Вы мне сказали: "Я попытался развить эту индивидуальность, рассчитывая больше всего на свой инстинкт, каждый раз возвращаясь к основам и повторяя себе в тех случаях, когда в работе возникали трудности: "У меня есть краски, холст, и я должен безупречно выразить себя, даже если мне придется это делать в самой общей форме, положив, например, четыре или пять мазков краски пли проведя четыре или пять линий, имеющих пластическую выразительность".
Затем, объявив, что он никогда не избегал влияния других мастеров, Матисс совершенно открыто указывает источники своего творчества: "Все стили пластики - иератические египтяне, у утонченные греки, роскошные камбоджийцы, произведения древних перуанцев, негритянские статуэтки, чьи пропорции отражают те страсти, которые вдохновили мастера на их создание, - все это может заинтересовать художника и помочь ему в развитии его индивидуальности".
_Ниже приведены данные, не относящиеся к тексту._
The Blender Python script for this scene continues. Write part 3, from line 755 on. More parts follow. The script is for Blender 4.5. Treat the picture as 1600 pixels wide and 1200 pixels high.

Это - не чрезмерные потуги, - добавляет Аполлинер. - Матиссу свойственно быть разумным. Он всегда оставался верен основной идее, выраженной им следующим образом: "Когда мы говорим о природе, мы не должны забывать о том, что являемся частью ее и что нам следует рассматривать себя с таким же любопытством и чистосердечием, как если бы мы изучали дерево, небо или идею, ибо существует связь между нами и остальным миром. Мы можем найти ее и уже никогда больше не пытаться ее нарушить"".
МОНАСТЫРЬ САКРЕ-КЁР
В 1906 году Анри Матисс становится главой школы. Он рассказывал сам об этом, ставя все на свои места:
"Поскольку Ханс Пурман и Брюс просили меня через миссис Майкл Стейн их консультировать, я предложил им работать вместе, чтобы мне не приходилось ездить дважды. Когда к ним присоединились другие художники - норвежцы Револль, Соренсен, Грюнвальд, Дардель, они вынуждены были снять помещение в старинном монастыре Дез-Уазо на улице Севр. Так родилась моя академия. Я отказался от какого-либо вознаграждения за исправления, не желая, чтобы меня удерживали материальные соображения, если я сочту нужным прекратить занятия.
Затем, поскольку мастерская разрасталась, Пурман и Брюс вынуждены были перевести ее в старый монастырь Сакре-Кёр на бульваре Инвалидов".